I Love Libraries - Privacy
I Love Libraries - Privacy

Libraries, Privacy and Confidentiality

How Libraries Play an Essential Role in Protecting Your Rights

Privacy: An Overview

Your freedom of privacy can be viewed in many different ways. Protecting your identity, personal information, right to free speech and free association are all aspects contained within the scope of privacy rights.

Protecting user privacy and confidentiality has long been an integral part of the mission of libraries. In a library (physical or virtual), privacy is the right to open inquiry without having the subject of one’s interests examined or scrutinized by others. Confidentiality exists when a library is in possession of personally identifiable information about users and keeps that information private on their behalf.

The Right to Privacy…

The right to privacy is an intrinsic American value. Although the Constitution does not explicitly reference the word "privacy," the Supreme Court has nonetheless inferred a right to privacy from various portions of the Bill of Rights and the common law.
The most obvious protection of privacy in the Bill of Rights is the Fourth Amendment, which protects individuals "in their persons, homes, papers, and effects from unreasonable searches and seizures" by the government. The First Amendment, which protects freedom of religion, speech, press, and assembly, also implicitly safeguards the right to privacy in the form of freedom of thought and intellect. In recent years, several federal courts have found that the First Amendment protects the right to receive information in a publicly funded library.

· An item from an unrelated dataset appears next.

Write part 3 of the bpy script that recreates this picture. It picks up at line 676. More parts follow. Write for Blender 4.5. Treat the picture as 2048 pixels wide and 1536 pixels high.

The American Library Association (ALA) also adheres to a core set of values concerning privacy, which takes shape in the form of the Library Bill of Rights and the ALA Code of Ethics. Guided by these values, librarians fight to protect patron privacy and preserve our democratic society by promoting a diversity of viewpoints and ideas to support an informed, literate, and educated public.

Dangers to Patron Privacy

Legislation such as the REAL ID Act of 2005 endangers patron privacy and confidentiality. The REAL ID Act creates a de facto national identification card through driver’s licenses. The library community remains concerned about this legislation because REAL IDs may be used to apply for library cards and patrons reading records would could be attached to their national IDs. This would increase the opportunity to access and link to library use records, threatening privacy rights and confidentiality with respect to information sought. Lack of privacy and confidentiality stifles users' choices, thereby suppressing access to new ideas and information. The possibility of unchecked surveillance, whether direct or through access to records of speech, research and exploration, undermines a democratic society.

Confidentiality of library records is a core value of librarianship. Libraries possess a great deal of personally identifiable information, including such library-created records as closed-stack call slips, computer sign-up sheets, registration for equipment or facilities, circulation records, websites visited, reserve notices, or research notes. Imagine utilizing library resources if the possible consequences include damage to your reputation, ostracism from your community or workplace, in addition to possible criminal penalties

Preserving Your Privacy

For libraries to flourish as centers for uninhibited access to information, librarians must stand behind their patrons’ right to privacy and freedom of inquiry. This requires both a varied selection of reference materials and the assurance that your choice to utilize them is not monitored. Just as people who borrow murder mysteries are unlikely to be murderers, so those seeking information about terrorism are unlikely to be terrorists. Assuming a sinister motive based on library patrons' reading choices is counterproductive, leading to random inquiries that both waste precious law enforcement resources and have the potential to stifle Americans' intellectual curiosity about current events and public affairs. Libraries also encourage patrons to be informed about their rights and diligent in protecting their privacy.

What Libraries Can do to Protect your Privacy 

  • Limit the degree to which personally identifiable information is monitored, collected, disclosed, and distributed.
  • Avoid creating unnecessary records. Only record a user's personally identifiable information when necessary for the efficient operation of the library.
  • Avoid retaining records that are not needed for efficient operation of the library. Assure that all kinds and types of records are covered by the policy, including data-related logs, digital records, vendor-collected data, and system backups.
  • Avoid library practices and procedures that place information on public view (e.g., using postcards for overdue notices or requested materials; using patron names to identify self-pickup holds; placing staff terminals so the screens can be read by the public; using sign-in sheets to use computers or other devices; and providing titles of reserve requests or interlibrary loans over the telephone to users' family members or answering machines).